IOWA VIEW

Power line offers bigger benefits than pipeline

By Bill Leonard

A couple of lines being drawn across the map of Iowa could have a big impact on our economic and environmental future.

One is a proposed 343-mile pipeline to funnel an ocean of crude oil from North Dakota to a redistribution point in southern Illinois. The other is the Iowa segment of a 500-mile transmission line carrying wind-generated electricity from northwest Iowa turbines to a redistribution point in northern Illinois.

The pipeline is sought by Energy Transfer Partners; the power line proposal comes from Rock Island Clean Line. Both are based in Texas.

Each has filed for approval by the Iowa Utilities Board. It is not an “either-or” issue. Each could be accepted or rejected. But there are enlightening contrasts between the two proposals.

According to backers of the two projects:

• The pipeline construction will bring $1.1 billion to Iowa. The power line construction will bring $2 billion.

• Pipeline construction would employ 7,600 people for a year; the power line, 5,000.

• The pipeline would create 25 permanent jobs; the power line, 500.

• The pipeline would pay local taxes of $27 million per year; the power line, $2.5 million. (The latter would affect far less land.)

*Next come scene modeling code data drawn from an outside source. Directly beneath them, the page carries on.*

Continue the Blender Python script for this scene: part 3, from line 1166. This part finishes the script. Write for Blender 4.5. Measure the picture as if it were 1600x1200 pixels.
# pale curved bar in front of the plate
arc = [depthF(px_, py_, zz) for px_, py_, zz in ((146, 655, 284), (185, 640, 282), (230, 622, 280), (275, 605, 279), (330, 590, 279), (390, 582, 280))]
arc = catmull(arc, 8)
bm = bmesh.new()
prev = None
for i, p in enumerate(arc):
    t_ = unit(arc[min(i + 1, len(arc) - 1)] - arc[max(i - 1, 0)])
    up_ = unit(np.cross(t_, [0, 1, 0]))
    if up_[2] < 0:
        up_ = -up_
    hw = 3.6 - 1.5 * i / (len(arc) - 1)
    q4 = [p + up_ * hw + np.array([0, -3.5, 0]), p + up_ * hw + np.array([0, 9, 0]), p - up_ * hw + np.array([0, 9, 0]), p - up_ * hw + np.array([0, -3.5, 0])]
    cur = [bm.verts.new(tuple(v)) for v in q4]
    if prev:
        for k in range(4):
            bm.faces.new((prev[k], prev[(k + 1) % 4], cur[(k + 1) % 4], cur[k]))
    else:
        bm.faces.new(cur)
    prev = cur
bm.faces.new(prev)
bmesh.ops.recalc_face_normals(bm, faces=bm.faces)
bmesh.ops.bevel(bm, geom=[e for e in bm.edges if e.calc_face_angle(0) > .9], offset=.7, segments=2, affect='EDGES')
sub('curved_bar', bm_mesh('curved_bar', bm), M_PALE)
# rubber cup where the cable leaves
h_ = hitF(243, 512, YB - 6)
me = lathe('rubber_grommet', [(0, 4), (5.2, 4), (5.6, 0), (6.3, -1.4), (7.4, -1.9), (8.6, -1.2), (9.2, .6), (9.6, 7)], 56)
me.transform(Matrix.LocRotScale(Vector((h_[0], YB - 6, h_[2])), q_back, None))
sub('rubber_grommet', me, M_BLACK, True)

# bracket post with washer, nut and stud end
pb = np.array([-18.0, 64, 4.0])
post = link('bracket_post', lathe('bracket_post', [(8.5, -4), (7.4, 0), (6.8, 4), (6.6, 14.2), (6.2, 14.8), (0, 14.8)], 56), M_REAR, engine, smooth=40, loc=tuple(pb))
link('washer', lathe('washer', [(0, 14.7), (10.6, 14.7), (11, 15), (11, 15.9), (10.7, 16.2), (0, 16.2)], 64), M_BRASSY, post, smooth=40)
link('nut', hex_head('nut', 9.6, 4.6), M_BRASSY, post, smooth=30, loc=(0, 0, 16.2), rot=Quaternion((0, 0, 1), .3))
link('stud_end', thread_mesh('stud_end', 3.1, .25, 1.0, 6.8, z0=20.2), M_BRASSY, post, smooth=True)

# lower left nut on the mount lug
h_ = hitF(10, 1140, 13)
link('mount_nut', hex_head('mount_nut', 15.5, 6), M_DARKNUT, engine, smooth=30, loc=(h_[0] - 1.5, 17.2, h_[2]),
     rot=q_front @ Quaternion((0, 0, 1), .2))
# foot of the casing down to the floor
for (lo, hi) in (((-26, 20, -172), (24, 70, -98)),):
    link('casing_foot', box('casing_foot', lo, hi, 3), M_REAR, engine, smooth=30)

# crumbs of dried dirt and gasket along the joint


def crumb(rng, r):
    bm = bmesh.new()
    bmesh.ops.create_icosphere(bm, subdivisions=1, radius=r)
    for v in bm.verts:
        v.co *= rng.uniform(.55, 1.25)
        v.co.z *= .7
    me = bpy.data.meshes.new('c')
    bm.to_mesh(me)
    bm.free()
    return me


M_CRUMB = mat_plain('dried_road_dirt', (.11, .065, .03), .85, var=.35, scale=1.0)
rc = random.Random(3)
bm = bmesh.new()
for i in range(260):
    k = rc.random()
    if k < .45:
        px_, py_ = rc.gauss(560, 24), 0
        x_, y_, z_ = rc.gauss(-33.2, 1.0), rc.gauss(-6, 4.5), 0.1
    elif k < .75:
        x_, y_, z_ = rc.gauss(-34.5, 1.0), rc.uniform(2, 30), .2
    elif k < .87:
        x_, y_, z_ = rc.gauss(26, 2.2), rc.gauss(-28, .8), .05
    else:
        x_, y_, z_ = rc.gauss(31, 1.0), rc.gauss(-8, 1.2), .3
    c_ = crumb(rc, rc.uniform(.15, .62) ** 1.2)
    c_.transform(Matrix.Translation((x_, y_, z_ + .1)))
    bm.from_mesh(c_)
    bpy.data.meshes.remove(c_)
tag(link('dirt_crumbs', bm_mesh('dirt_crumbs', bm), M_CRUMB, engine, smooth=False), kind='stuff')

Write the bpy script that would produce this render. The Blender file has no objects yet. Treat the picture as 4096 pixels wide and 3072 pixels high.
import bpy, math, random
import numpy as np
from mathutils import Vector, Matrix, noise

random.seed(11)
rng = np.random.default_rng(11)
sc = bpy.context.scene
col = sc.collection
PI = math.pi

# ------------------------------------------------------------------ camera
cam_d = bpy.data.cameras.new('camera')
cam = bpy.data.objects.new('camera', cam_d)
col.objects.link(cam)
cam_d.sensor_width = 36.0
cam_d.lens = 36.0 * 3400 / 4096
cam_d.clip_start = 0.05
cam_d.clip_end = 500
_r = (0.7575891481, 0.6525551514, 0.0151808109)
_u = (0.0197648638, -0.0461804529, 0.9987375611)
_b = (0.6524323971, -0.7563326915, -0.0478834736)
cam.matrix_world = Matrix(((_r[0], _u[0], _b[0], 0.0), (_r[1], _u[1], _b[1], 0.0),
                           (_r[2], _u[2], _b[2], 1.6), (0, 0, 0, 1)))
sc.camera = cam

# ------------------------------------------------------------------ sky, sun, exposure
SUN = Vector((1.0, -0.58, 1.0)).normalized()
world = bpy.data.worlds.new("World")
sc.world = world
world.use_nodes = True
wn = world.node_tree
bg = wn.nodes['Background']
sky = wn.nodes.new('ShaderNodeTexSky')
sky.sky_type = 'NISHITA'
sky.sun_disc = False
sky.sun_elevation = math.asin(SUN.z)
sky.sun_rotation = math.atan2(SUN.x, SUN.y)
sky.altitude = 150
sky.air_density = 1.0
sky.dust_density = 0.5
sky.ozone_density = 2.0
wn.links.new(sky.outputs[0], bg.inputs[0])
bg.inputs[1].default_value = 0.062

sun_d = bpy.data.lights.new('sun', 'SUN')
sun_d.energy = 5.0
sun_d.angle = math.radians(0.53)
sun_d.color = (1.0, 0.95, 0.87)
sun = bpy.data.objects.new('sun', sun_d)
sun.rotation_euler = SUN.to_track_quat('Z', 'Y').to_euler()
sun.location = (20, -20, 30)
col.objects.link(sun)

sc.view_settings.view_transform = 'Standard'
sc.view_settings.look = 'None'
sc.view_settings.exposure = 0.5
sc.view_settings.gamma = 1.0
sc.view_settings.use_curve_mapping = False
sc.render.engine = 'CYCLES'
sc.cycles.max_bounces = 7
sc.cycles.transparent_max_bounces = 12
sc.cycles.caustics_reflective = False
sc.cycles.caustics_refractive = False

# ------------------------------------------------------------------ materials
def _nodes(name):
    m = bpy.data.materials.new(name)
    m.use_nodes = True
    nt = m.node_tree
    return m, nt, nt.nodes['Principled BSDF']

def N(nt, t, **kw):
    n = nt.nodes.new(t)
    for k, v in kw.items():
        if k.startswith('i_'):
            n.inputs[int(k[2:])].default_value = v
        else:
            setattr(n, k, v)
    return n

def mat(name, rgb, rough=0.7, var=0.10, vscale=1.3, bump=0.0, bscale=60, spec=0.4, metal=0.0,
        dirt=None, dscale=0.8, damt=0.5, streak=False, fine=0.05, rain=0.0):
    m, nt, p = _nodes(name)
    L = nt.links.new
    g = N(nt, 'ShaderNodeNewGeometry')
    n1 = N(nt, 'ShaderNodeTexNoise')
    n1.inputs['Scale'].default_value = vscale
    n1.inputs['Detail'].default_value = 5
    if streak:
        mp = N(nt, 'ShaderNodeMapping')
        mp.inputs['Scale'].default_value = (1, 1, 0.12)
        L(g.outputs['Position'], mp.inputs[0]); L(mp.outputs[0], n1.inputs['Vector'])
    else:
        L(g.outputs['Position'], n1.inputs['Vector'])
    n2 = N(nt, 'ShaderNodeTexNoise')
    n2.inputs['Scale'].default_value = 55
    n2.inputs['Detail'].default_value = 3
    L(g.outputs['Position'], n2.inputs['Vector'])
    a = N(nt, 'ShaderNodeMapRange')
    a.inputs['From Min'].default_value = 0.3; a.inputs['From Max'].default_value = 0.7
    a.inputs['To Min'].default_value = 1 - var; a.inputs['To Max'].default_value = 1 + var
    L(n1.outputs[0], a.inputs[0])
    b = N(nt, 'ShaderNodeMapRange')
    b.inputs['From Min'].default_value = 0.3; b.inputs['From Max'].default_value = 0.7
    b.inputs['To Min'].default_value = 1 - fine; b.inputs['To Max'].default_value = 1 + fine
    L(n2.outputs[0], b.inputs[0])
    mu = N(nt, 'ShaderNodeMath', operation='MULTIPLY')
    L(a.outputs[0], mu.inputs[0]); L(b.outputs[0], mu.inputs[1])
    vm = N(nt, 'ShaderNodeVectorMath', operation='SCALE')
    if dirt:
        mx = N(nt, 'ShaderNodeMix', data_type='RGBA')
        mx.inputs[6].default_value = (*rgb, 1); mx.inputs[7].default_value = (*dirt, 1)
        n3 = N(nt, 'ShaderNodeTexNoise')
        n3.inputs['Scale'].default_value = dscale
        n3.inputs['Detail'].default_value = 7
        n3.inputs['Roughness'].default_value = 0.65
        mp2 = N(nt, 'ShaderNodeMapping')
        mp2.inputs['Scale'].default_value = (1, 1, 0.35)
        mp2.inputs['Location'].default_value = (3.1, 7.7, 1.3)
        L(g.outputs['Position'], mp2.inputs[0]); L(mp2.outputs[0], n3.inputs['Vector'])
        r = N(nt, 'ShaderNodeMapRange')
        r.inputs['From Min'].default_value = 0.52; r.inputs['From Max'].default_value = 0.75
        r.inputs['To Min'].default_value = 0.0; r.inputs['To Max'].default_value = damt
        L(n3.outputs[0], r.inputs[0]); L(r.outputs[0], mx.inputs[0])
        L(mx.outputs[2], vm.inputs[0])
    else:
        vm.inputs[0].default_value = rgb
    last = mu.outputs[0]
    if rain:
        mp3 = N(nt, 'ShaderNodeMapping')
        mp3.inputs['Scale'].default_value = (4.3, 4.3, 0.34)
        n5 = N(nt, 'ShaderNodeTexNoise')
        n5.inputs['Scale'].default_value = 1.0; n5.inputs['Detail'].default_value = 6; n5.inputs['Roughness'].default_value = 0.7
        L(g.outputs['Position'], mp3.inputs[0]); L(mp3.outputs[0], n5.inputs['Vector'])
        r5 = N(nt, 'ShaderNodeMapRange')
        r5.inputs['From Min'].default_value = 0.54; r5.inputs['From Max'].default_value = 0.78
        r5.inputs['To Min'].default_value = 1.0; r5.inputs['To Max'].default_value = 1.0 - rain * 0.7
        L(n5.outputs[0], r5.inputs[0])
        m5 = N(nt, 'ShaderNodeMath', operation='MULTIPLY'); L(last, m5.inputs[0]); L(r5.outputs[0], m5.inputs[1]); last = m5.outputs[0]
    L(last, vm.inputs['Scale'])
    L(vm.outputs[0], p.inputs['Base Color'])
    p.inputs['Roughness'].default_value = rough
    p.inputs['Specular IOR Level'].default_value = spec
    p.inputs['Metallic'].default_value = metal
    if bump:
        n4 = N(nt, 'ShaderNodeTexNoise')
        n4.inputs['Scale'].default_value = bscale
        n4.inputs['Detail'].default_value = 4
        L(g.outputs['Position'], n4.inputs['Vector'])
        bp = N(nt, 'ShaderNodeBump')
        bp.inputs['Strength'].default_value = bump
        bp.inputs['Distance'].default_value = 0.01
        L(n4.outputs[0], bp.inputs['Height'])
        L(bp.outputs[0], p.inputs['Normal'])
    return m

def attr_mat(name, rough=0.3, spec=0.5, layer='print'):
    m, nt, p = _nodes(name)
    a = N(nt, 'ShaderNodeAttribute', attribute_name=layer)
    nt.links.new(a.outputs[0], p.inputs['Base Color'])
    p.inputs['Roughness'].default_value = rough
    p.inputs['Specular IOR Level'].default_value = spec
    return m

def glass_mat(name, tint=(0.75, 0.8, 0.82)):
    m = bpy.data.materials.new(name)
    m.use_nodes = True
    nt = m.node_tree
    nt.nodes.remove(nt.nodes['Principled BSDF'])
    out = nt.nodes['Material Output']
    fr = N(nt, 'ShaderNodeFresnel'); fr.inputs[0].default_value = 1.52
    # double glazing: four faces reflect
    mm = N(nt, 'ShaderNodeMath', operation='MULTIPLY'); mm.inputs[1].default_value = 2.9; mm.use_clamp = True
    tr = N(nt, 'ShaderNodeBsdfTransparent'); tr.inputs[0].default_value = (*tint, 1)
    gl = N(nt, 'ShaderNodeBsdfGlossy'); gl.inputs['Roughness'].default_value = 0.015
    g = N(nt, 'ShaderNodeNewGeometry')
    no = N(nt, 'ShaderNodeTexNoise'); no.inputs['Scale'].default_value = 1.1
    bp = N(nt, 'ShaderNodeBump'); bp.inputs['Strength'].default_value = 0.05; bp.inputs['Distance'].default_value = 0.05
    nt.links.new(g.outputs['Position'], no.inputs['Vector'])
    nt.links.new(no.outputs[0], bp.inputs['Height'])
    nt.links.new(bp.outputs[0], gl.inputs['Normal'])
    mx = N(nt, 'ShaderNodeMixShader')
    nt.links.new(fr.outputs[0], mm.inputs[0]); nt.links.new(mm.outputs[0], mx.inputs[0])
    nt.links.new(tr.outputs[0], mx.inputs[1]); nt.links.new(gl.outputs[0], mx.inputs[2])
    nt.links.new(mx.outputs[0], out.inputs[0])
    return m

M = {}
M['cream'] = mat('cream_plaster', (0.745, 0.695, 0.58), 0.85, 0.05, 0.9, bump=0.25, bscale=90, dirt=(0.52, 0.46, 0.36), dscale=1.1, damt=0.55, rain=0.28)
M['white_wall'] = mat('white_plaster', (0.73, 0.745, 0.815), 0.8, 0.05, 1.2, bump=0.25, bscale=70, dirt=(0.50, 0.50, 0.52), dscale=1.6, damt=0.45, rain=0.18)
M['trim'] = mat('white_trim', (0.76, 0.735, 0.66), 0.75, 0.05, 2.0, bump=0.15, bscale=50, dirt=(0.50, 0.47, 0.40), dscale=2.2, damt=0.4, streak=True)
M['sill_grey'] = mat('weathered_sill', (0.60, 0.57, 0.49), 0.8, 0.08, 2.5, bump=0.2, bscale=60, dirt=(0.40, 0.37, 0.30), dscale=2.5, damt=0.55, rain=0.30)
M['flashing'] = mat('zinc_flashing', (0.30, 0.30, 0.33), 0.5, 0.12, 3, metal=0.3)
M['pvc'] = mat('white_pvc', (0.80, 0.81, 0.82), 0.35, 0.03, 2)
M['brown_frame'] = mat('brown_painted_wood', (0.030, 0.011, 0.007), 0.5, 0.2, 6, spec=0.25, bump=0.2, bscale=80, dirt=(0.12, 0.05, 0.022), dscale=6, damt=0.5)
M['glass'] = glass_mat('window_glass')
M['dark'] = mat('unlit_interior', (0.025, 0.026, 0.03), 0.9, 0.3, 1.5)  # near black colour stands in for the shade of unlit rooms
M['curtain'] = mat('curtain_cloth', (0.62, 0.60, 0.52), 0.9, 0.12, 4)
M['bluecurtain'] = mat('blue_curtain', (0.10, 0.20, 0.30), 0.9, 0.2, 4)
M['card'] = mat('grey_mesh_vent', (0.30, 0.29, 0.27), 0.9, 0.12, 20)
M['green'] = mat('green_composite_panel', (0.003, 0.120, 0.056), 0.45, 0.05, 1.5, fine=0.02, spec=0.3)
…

The power line would spur another $7 billion in wind-farm development in northwest Iowa, increasing the harnessing of a natural resource. The pipeline would have no comparable impact.

Local opposition has been voiced regarding both projects. Gov. Terry Branstad was asked to deep-six the pipeline due to its environmental impact, but he refused. A group of 100-plus northern Iowa landowners, calling themselves the Preservation of Rural Iowa Alliance is doing its best to cripple the power line.

Among its arguments: The line would export energy out of Iowa. By that logic, Iowans should protest exporting corn, beans, hogs, cattle and eggs. And in fact, the Rock Island Clean Line says that while much of its power will be distributed in Illinois, enough will be diverted to eastern Iowa to cut millions off of the electric bills of Iowans living there.

In theory, the buried pipeline would leave no permanent impact on the land, whereas tall poles would carry the power line. Rock Island Clean Line will pay a bundle to use the land supporting those poles.

The company’s Iowa manager, Beth Conley, offered this example: For a 145-foot-wide, half-mile-long easement in Grundy County containing two poles, the firm would pay the landowner around $115,000, plus damages. More than 99 percent of the strip could be cropped. For the land actually taken out of production, that figures out to well over $1 million per acre.

In short, the electric transmission line offers an economic boost healthy in all respects. It helps promote the needed switch from fossil-fuel energy, as opposed to the crude-oil pipeline, which besides endangering our soils would pour more capital into the least environmentally compatible form of energy.

Wind energy and solar energy create none of the pollutants that contribute to climate change, do not drain our reserves of resources, do not poisons our soils or our drinking water. Precisely because they are the logical answer to the need for clean energy, wind and solar are a threat to Big Oil and Big Coal, which endlessly campaign against them at every turn.

Windpower has put Iowa on the leading edge of a technological wave of the future. Our forests of turbines now generate 27 percent of Iowa’s electricity, tops in the nation. It is a distinction of which we can be proud — and whose promotion is an unquestionable economic and environmental plus.

As noted, both proposals require a green light from the Iowa Utilities Board to proceed. Both will pursue voluntary agreements with landowners and seek authority to use eminent domain, the power to take private property for public use with compensation to the owners.

The issue in each case is the public benefit. The answers are clear.